JOB
Write the data out again, character for character, with no images.

** start INFORMATION SUPPLIED **

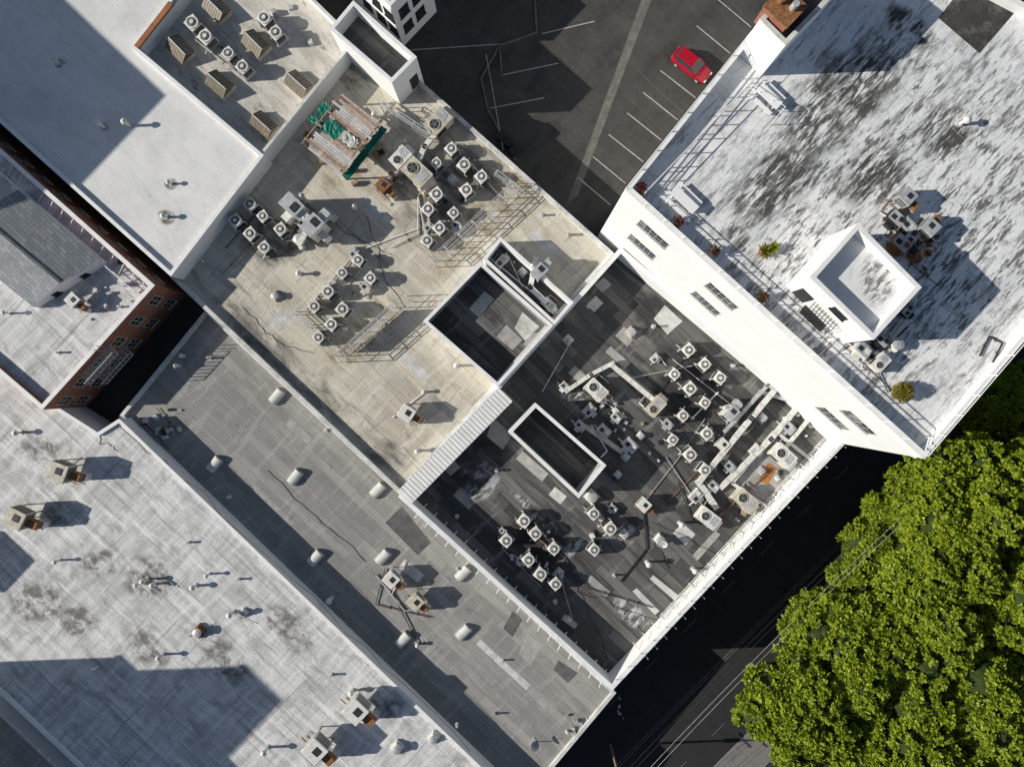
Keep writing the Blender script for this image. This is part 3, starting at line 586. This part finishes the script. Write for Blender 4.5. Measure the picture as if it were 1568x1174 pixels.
inst(ds,'satellite_dish',W(1013,826,D),random.random()*6)
for u,v,z,n,r in [(242,638,2.2,9,1.2),(258,660,2.2,9,.9),(875,1112,2.2,7,1.1),(880,1125,2.2,3,.8),(455,370,3.7,5,1.4),(920,605,D,8,1.6),(1100,670,D,8,1.6),(1230,650,D,8,1.4),(1200,740,D,8,1.6),(1020,690,D,7,1.6),(950,650,D,8,1.8),(1130,790,D,5,1.2),(810,840,D,8,2),(920,810,D,7,1.6),(1340,540,18.5,6,1.3),(1400,370,18.5,6,1.3),(960,1085,-4,5,1.2),(500,200,3.7,5,1.5),(150,455,6.35,5,1.5),(185,440,6.35,4,1.2),(780,402,4.2,4,.8),(470,20,4.6,6,2.5),(600,285,3.7,5,1.2),(520,450,3.7,8,2),(690,290,3.7,9,2.4)]:
    mb=MB()
    for i in range(n):
        s_=random.uniform(.2,.65); mb.box((random.gauss(0,r*.6),random.gauss(0,r*.6),0),(s_,s_*random.uniform(.4,1.3),random.uniform(.1,.6)),random.choice((unitm,galv,wood,blackm,patchl,patchl)),random.random()*3,random.uniform(.7,1))
    mb.obj('stored_materials',tuple(W(u,v,z)))
def bench(u,v,rz):
    mb=MB(); mb.box((0,0,.7),(2.4,.8,.06),white); 
    for x in (-.9,.9): mb.box((x,0,0),(.08,.7,.7),whitec)
    for y in (-.8,.8):
        mb.box((0,y,.42),(2.3,.3,.05),white)
        for x in (-.9,.9): mb.box((x,y,0),(.07,.25,.42),whitec)
    mb.obj('picnic_table',tuple(W(u,v,18.5)),rz)
bench(1045,310,A); bench(1172,152,A)
mb=MB()
for i in range(9):
    k=i*.3; mb.tube((k,0,0),(k,0,1.9),.03,blackm,4); mb.tube((k,2.2,0),(k,2.2,1.9),.03,blackm,4); mb.tube((k,0,1.9),(k,2.2,1.9),.03,blackm,4)
for i in range(8): mb.tube((0,i*.3,1.9),(2.4,i*.3,1.9),.02,blackm,4)
mb.box((1.2,1.1,.01),(2.3,2.1,.04),blackm); mb.obj('steel_stair_cage',tuple(W(1222,478,18.5)),A)
mb=MB(); e=(bb_-ba); e.z=0; e.normalize(); nn=Vector((e.y,-e.x,0)); 
if nn.dot(-ba)<0: nn=-nn
m0=ba.lerp(bb_,.50)
for zz in (6.0,3.2):
    for i in range(9): p=Vector((m0.x,m0.y,zz))+e*(i*.5-.5); mb.tube(p,p+nn*1.3,.05,galv,4); mb.tube(p+nn*1.3,p+nn*1.3+Vector((0,0,1)),.04,galv,4)
    a=Vector((m0.x,m0.y,zz))-e*.5; b=a+e*4
    for o_,h_ in ((.05,0),(.6,0),(1.3,0),(1.3,1),(.3,0),(.9,0)): mb.tube(a+nn*o_+Vector((0,0,h_)),b+nn*o_+Vector((0,0,h_)),.05,galv,4)
for o_ in (.3,.8): mb.tube(Vector((m0.x,m0.y,6.0))+nn*o_,Vector((m0.x,m0.y,3.2))+nn*o_+e*2.6,.05,galv,4)
for o_ in (-.2,.3): mb.tube(Vector((m0.x,m0.y,5.8))+nn*.2-e*o_,Vector((m0.x,m0.y,8.0))+nn*.2-e*o_,.04,galv,4)
mb.obj('fire_escape',parent=Bb)
a=W(638,88,8.8); b=W(600,127,8.8); p=a.lerp(b,.3); ee=(b-a).normalized(); nn=Vector((ee.y,-ee.x,0)); nn=nn if nn.dot(-a)>0 else -nn
mb=MB(); p.z=5.2; mb.beam(p-ee*.5+nn*.03,p+ee*.5+nn*.03,.08,2.2,darkm); mb.obj('door',parent=TW)
# ------------------------------------------------------------------ car
mb=MB()
xs=[(-2.25,.62,.55,.75),(-2.15,.8,.35,.88),(-1.6,.88,.28,.95),(-.6,.9,.25,.95),(.6,.9,.25,.94),(1.4,.88,.28,.88),(2.0,.78,.35,.76),(2.22,.6,.45,.62)]
ring=[]
for x,hw,z0,z1 in xs:
    ring.append([(x,-hw,z0),(x,-hw*1.02,(z0+z1)/2),(x,-hw*.93,z1-.06),(x,-hw*.8,z1),(x,0,z1+.04),(x,hw*.8,z1),(x,hw*.93,z1-.06),(x,hw*1.02,(z0+z1)/2),(x,hw,z0)])
n=9; mb.add([v for r in ring for v in r],[(k*n+i,k*n+(i+1)%n,(k+1)*n+(i+1)%n,(k+1)*n+i) for k in range(len(xs)-1) for i in range(n)]+[tuple(range(n)),tuple(range((len(xs)-1)*n,len(xs)*n))],redcar)
mb.add([(-1.95,-.76,.94),(1.0,-.78,.94),(1.0,.78,.94),(-1.95,.76,.94),(-1.7,-.62,1.5),(.25,-.64,1.5),(.25,.64,1.5),(-1.7,.62,1.5)],[(4,5,6,7),(0,1,5,4),(1,2,6,5),(2,3,7,6),(3,0,4,7)],glass)
mb.box((-.72,0,1.502),(1.95,1.24,.05),redcar,0,.95)
for s_ in (-1,1):
    mb.beam((-.45,s_*.75,.95),(-.45,s_*.65,1.5),.09,.06,redcar)
    mb.beam((1.0,s_*.77,.95),(.25,s_*.63,1.52),.08,.05,redcar); mb.beam((-1.95,s_*.75,.95),(-1.7,s_*.62,1.52),.12,.06,redcar)
    mb.box((.75,s_*.98,.9),(.16,.2,.14),redcar); mb.box((2.12,s_*.5,.58),(.16,.3,.12),whitec); mb.box((-2.2,s_*.55,.7),(.1,.25,.12),orange)
    for x in (-1.35,1.38): mb.tube((x,s_*.7,.33),(x,s_*.92,.33),.33,blackm,18); mb.tube((x,s_*.92,.33),(x,s_*.93,.33),.2,galv,12)
mb.box((2.25,0,.4),(.05,1.1,.16),blackm)
mb.obj('parked_car',tuple(W(1057,104,.012)),math.radians(-38))
mb=MB()
for i,(x,y) in enumerate(((0,0),(.9,.1),(1.9,-.1))): mb.box((x,y,0),(.7,.8,1.0),blackm,.1*i,1.1); mb.box((x,y,1.0),(.8,.9,.08),blackm,.1*i)
mb.obj('waste_bins',tuple(W(768,214,0)),A)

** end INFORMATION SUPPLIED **

EXERCISE RESPONSE
Keep writing the Blender script for this image. This is part 3, starting at line 586. This part finishes the script. Write for Blender 4.5. Measure the picture as if it were 1568x1174 pixels.
inst(ds,'satellite_dish',W(1013,826,D),random.random()*6)
for u,v,z,n,r in [(242,638,2.2,9,1.2),(258,660,2.2,9,.9),(875,1112,2.2,7,1.1),(880,1125,2.2,3,.8),(455,370,3.7,5,1.4),(920,605,D,8,1.6),(1100,670,D,8,1.6),(1230,650,D,8,1.4),(1200,740,D,8,1.6),(1020,690,D,7,1.6),(950,650,D,8,1.8),(1130,790,D,5,1.2),(810,840,D,8,2),(920,810,D,7,1.6),(1340,540,18.5,6,1.3),(1400,370,18.5,6,1.3),(960,1085,-4,5,1.2),(500,200,3.7,5,1.5),(150,455,6.35,5,1.5),(185,440,6.35,4,1.2),(780,402,4.2,4,.8),(470,20,4.6,6,2.5),(600,285,3.7,5,1.2),(520,450,3.7,8,2),(690,290,3.7,9,2.4)]:
    mb=MB()
    for i in range(n):
        s_=random.uniform(.2,.65); mb.box((random.gauss(0,r*.6),random.gauss(0,r*.6),0),(s_,s_*random.uniform(.4,1.3),random.uniform(.1,.6)),random.choice((unitm,galv,wood,blackm,patchl,patchl)),random.random()*3,random.uniform(.7,1))
    mb.obj('stored_materials',tuple(W(u,v,z)))
def bench(u,v,rz):
    mb=MB(); mb.box((0,0,.7),(2.4,.8,.06),white); 
    for x in (-.9,.9): mb.box((x,0,0),(.08,.7,.7),whitec)
    for y in (-.8,.8):
        mb.box((0,y,.42),(2.3,.3,.05),white)
        for x in (-.9,.9): mb.box((x,y,0),(.07,.25,.42),whitec)
    mb.obj('picnic_table',tuple(W(u,v,18.5)),rz)
bench(1045,310,A); bench(1172,152,A)
mb=MB()
for i in range(9):
    k=i*.3; mb.tube((k,0,0),(k,0,1.9),.03,blackm,4); mb.tube((k,2.2,0),(k,2.2,1.9),.03,blackm,4); mb.tube((k,0,1.9),(k,2.2,1.9),.03,blackm,4)
for i in range(8): mb.tube((0,i*.3,1.9),(2.4,i*.3,1.9),.02,blackm,4)
mb.box((1.2,1.1,.01),(2.3,2.1,.04),blackm); mb.obj('steel_stair_cage',tuple(W(1222,478,18.5)),A)
mb=MB(); e=(bb_-ba); e.z=0; e.normalize(); nn=Vector((e.y,-e.x,0)); 
if nn.dot(-ba)<0: nn=-nn
m0=ba.lerp(bb_,.50)
for zz in (6.0,3.2):
    for i in range(9): p=Vector((m0.x,m0.y,zz))+e*(i*.5-.5); mb.tube(p,p+nn*1.3,.05,galv,4); mb.tube(p+nn*1.3,p+nn*1.3+Vector((0,0,1)),.04,galv,4)
    a=Vector((m0.x,m0.y,zz))-e*.5; b=a+e*4
    for o_,h_ in ((.05,0),(.6,0),(1.3,0),(1.3,1),(.3,0),(.9,0)): mb.tube(a+nn*o_+Vector((0,0,h_)),b+nn*o_+Vector((0,0,h_)),.05,galv,4)
for o_ in (.3,.8): mb.tube(Vector((m0.x,m0.y,6.0))+nn*o_,Vector((m0.x,m0.y,3.2))+nn*o_+e*2.6,.05,galv,4)
for o_ in (-.2,.3): mb.tube(Vector((m0.x,m0.y,5.8))+nn*.2-e*o_,Vector((m0.x,m0.y,8.0))+nn*.2-e*o_,.04,galv,4)
mb.obj('fire_escape',parent=Bb)
a=W(638,88,8.8); b=W(600,127,8.8); p=a.lerp(b,.3); ee=(b-a).normalized(); nn=Vector((ee.y,-ee.x,0)); nn=nn if nn.dot(-a)>0 else -nn
mb=MB(); p.z=5.2; mb.beam(p-ee*.5+nn*.03,p+ee*.5+nn*.03,.08,2.2,darkm); mb.obj('door',parent=TW)
# ------------------------------------------------------------------ car
mb=MB()
xs=[(-2.25,.62,.55,.75),(-2.15,.8,.35,.88),(-1.6,.88,.28,.95),(-.6,.9,.25,.95),(.6,.9,.25,.94),(1.4,.88,.28,.88),(2.0,.78,.35,.76),(2.22,.6,.45,.62)]
ring=[]
for x,hw,z0,z1 in xs:
    ring.append([(x,-hw,z0),(x,-hw*1.02,(z0+z1)/2),(x,-hw*.93,z1-.06),(x,-hw*.8,z1),(x,0,z1+.04),(x,hw*.8,z1),(x,hw*.93,z1-.06),(x,hw*1.02,(z0+z1)/2),(x,hw,z0)])
n=9; mb.add([v for r in ring for v in r],[(k*n+i,k*n+(i+1)%n,(k+1)*n+(i+1)%n,(k+1)*n+i) for k in range(len(xs)-1) for i in range(n)]+[tuple(range(n)),tuple(range((len(xs)-1)*n,len(xs)*n))],redcar)
mb.add([(-1.95,-.76,.94),(1.0,-.78,.94),(1.0,.78,.94),(-1.95,.76,.94),(-1.7,-.62,1.5),(.25,-.64,1.5),(.25,.64,1.5),(-1.7,.62,1.5)],[(4,5,6,7),(0,1,5,4),(1,2,6,5),(2,3,7,6),(3,0,4,7)],glass)
mb.box((-.72,0,1.502),(1.95,1.24,.05),redcar,0,.95)
for s_ in (-1,1):
    mb.beam((-.45,s_*.75,.95),(-.45,s_*.65,1.5),.09,.06,redcar)
    mb.beam((1.0,s_*.77,.95),(.25,s_*.63,1.52),.08,.05,redcar); mb.beam((-1.95,s_*.75,.95),(-1.7,s_*.62,1.52),.12,.06,redcar)
    mb.box((.75,s_*.98,.9),(.16,.2,.14),redcar); mb.box((2.12,s_*.5,.58),(.16,.3,.12),whitec); mb.box((-2.2,s_*.55,.7),(.1,.25,.12),orange)
    for x in (-1.35,1.38): mb.tube((x,s_*.7,.33),(x,s_*.92,.33),.33,blackm,18); mb.tube((x,s_*.92,.33),(x,s_*.93,.33),.2,galv,12)
mb.box((2.25,0,.4),(.05,1.1,.16),blackm)
mb.obj('parked_car',tuple(W(1057,104,.012)),math.radians(-38))
mb=MB()
for i,(x,y) in enumerate(((0,0),(.9,.1),(1.9,-.1))): mb.box((x,y,0),(.7,.8,1.0),blackm,.1*i,1.1); mb.box((x,y,1.0),(.8,.9,.08),blackm,.1*i)
mb.obj('waste_bins',tuple(W(768,214,0)),A)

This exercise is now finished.